TASK OBJECTIVE: Set down, exactly as written, the lines from the top of the data to the line that holds "SC.camera = cam", and omit the pictures.

DATASET EXTRACT:
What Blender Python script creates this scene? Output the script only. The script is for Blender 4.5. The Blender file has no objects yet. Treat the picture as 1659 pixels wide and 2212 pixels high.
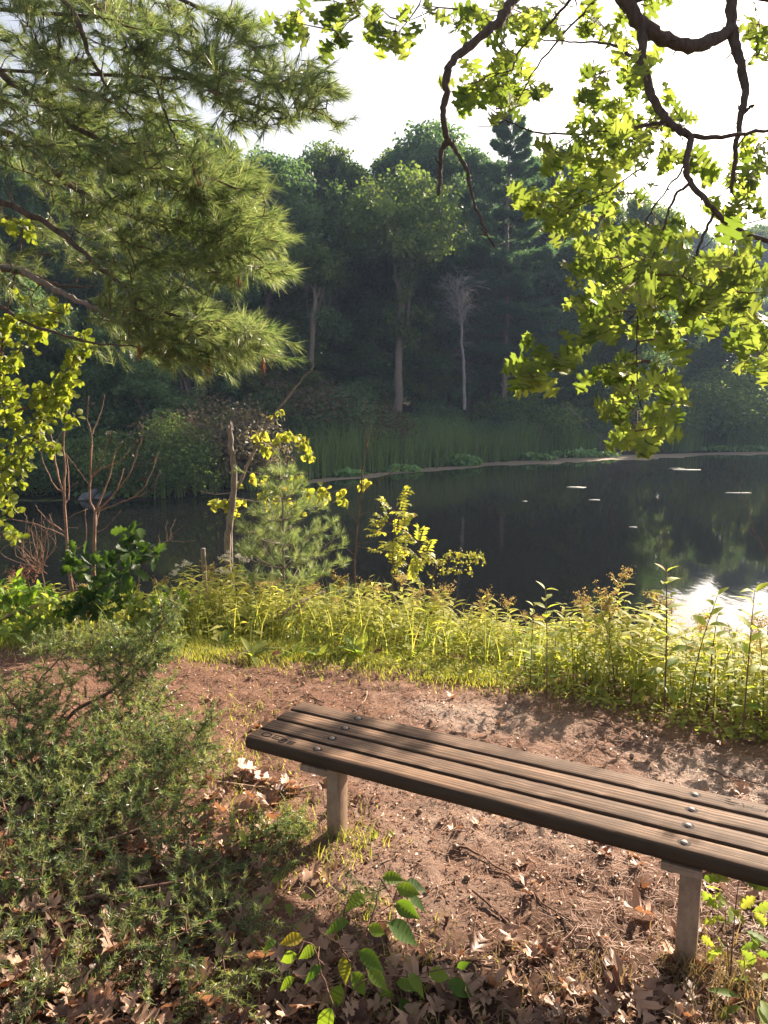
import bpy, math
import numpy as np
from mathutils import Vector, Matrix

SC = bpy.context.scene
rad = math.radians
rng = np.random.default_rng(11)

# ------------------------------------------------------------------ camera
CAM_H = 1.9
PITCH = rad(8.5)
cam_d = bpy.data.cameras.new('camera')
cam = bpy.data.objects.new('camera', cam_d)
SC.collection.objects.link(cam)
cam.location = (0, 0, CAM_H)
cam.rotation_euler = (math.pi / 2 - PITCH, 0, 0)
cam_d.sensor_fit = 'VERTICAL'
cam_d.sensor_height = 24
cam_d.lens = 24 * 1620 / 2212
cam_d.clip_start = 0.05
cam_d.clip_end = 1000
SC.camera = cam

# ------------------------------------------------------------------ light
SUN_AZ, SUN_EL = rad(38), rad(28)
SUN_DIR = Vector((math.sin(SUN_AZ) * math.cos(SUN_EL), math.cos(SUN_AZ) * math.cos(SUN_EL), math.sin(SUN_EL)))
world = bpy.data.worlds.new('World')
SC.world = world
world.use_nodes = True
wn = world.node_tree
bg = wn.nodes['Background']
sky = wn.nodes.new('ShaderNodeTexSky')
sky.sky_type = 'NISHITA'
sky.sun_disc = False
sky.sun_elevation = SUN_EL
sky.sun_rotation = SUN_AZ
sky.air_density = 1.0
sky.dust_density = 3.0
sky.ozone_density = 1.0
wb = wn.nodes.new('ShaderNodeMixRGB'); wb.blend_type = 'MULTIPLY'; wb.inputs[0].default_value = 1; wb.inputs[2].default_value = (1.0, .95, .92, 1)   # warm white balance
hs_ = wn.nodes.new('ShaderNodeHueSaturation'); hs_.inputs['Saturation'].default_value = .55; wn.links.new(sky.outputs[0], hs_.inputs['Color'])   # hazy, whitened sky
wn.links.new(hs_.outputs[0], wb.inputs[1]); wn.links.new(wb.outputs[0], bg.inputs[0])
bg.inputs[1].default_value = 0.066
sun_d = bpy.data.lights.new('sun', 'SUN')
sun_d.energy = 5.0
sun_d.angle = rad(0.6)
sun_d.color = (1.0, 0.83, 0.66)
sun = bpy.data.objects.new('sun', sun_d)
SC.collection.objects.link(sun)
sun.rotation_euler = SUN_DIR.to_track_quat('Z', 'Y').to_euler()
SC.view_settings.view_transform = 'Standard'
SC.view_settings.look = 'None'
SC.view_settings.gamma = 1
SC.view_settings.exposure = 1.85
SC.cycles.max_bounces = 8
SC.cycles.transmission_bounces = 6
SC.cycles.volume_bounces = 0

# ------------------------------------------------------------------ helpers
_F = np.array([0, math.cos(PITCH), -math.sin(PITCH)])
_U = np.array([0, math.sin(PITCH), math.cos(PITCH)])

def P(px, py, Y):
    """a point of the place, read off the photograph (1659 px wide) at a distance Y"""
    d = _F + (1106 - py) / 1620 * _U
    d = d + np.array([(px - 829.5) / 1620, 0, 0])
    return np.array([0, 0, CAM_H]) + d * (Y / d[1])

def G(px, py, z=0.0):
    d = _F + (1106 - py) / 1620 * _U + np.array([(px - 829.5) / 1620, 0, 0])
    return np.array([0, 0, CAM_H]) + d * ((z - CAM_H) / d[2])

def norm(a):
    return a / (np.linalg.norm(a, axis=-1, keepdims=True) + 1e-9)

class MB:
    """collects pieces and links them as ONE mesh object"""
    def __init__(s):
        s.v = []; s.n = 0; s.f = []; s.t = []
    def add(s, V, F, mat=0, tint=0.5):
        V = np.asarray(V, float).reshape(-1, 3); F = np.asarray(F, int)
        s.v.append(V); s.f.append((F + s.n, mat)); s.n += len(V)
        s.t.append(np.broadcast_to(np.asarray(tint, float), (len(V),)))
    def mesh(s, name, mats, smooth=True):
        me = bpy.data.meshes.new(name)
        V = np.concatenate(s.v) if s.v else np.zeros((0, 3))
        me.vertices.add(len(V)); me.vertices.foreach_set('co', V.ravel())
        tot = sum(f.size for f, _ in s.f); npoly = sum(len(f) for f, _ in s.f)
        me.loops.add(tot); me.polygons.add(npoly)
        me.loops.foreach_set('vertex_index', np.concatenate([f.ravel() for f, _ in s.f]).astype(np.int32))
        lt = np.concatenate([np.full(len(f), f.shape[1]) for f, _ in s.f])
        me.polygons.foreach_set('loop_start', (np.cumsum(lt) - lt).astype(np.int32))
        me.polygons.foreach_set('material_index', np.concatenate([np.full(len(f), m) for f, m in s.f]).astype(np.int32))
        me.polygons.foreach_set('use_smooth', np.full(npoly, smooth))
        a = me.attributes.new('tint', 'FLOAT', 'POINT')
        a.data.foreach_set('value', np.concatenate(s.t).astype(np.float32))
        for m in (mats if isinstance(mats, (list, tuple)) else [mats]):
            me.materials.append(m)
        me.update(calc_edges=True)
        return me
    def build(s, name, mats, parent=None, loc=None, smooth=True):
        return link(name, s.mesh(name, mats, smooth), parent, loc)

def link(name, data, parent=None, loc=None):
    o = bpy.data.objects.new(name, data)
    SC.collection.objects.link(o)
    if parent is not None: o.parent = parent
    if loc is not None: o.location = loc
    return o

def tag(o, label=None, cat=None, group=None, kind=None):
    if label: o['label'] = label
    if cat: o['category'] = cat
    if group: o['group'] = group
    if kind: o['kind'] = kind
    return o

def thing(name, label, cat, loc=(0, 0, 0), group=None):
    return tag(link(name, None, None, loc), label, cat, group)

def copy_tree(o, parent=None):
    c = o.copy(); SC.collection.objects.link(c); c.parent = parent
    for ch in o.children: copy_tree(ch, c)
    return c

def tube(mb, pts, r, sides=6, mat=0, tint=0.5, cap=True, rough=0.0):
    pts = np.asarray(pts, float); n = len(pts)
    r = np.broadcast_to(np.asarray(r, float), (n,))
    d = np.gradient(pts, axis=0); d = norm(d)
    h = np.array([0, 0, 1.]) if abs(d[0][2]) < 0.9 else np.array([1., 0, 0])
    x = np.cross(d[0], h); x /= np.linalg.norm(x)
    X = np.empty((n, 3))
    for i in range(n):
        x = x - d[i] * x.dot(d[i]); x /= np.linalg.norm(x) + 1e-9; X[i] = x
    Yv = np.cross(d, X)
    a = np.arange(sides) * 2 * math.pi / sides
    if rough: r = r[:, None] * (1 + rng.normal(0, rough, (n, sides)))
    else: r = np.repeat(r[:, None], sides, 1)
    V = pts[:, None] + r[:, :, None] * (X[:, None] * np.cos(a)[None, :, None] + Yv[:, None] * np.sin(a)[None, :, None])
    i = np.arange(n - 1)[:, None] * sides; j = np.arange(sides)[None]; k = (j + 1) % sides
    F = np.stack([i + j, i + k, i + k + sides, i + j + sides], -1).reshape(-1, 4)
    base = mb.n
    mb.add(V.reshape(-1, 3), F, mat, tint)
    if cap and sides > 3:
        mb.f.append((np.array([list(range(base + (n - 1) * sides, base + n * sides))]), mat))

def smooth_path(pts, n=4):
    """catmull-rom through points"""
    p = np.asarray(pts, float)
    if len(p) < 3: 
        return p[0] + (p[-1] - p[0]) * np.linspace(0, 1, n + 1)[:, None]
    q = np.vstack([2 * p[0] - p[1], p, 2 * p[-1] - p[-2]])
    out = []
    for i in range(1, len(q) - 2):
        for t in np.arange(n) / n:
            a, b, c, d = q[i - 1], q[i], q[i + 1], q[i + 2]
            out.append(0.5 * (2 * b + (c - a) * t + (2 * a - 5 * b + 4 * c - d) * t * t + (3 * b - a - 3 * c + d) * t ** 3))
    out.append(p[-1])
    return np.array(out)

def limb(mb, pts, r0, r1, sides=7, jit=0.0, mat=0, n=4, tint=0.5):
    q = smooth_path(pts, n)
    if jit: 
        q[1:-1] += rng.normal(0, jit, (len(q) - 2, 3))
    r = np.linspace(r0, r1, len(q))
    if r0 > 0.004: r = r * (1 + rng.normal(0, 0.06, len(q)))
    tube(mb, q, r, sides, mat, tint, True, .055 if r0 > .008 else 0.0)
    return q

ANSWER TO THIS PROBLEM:
What Blender Python script creates this scene? Output the script only. The script is for Blender 4.5. The Blender file has no objects yet. Treat the picture as 1659 pixels wide and 2212 pixels high.
import bpy, math
import numpy as np
from mathutils import Vector, Matrix

SC = bpy.context.scene
rad = math.radians
rng = np.random.default_rng(11)

# ------------------------------------------------------------------ camera
CAM_H = 1.9
PITCH = rad(8.5)
cam_d = bpy.data.cameras.new('camera')
cam = bpy.data.objects.new('camera', cam_d)
SC.collection.objects.link(cam)
cam.location = (0, 0, CAM_H)
cam.rotation_euler = (math.pi / 2 - PITCH, 0, 0)
cam_d.sensor_fit = 'VERTICAL'
cam_d.sensor_height = 24
cam_d.lens = 24 * 1620 / 2212
cam_d.clip_start = 0.05
cam_d.clip_end = 1000
SC.camera = cam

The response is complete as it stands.